In August 2009 I bid farewell to the beautiful city of Oxford to move to Madrid, for reasons which, as I recently observed, 'seemed good at the time'. I didn't feel I was quite well enough acquainted with the person making the enquiry to reveal that one of those reasons was my firm (and incomprehensible to many) belief that I'm going to marry Real Madrid's no.4 Sergio Ramos. More serious reasons for the move included my decade-long love of Spain, which has so far involved two memorable extended stays in and around Seville. The first of these was a nine-month stint as a language assistant in a secondary school in the town of Alcalá de Guadaira, which my mother described as being 'like Salford'. In truth it is nothing like the northern city crime prevention forgot, but it isn't exactly... cosmopolitan. Still, I grew to love it and it convinced me that one day I wanted to return to Spain more permanently. Three months living in the city of Seville – on famous party street Calle Betis no less – only confirmed my suspicions (in addition to driving me to earplugs to drown out the nocturnal noise of the sevillano youth). Rather than returning to the southern city, famed for its sunny streets, laid-back lifestyle and incomprehensible accents, I decided to move to the capital, Madrid.

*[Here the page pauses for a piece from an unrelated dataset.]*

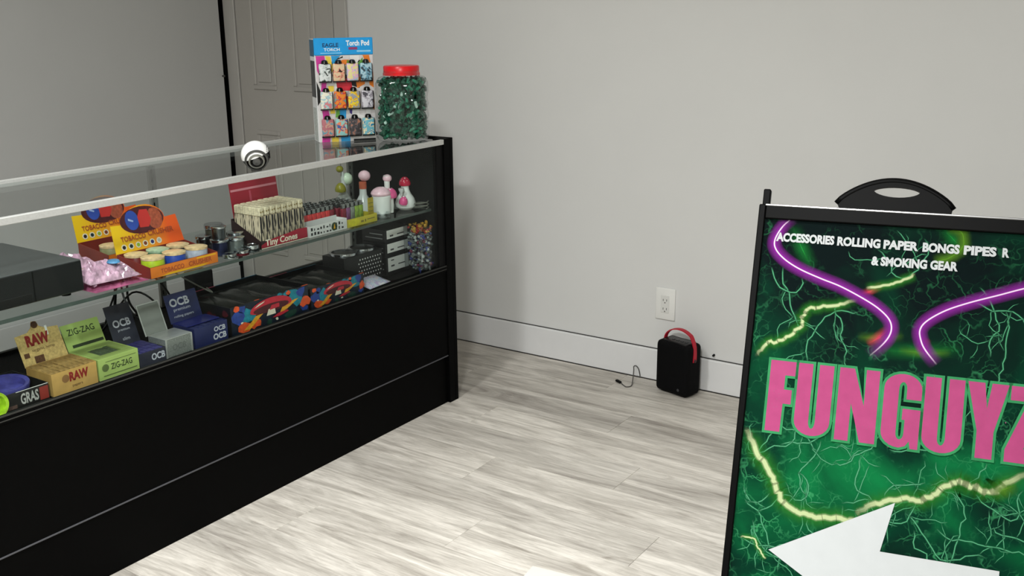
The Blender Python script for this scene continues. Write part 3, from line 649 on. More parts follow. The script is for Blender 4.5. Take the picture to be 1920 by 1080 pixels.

And here I am. When not working, I spend my time exploring both the city and the rest of the country, eating out (all in the name of research, naturally), learning Arabic and planning yet more trips. So far, I've managed to get to Zaragoza, a casa rural in southern Aragón, Valencia, Bilbao, Segovia, Toledo, Alcalá de Henares and El Escorial. Planned trips for the rest of the year include a second visit to Valencia, the Rhone Valley in France, Malaysia and Singapore. And should my bank balance allow it, knowing me I have no doubt that I will manage to fit in a few other destinations too.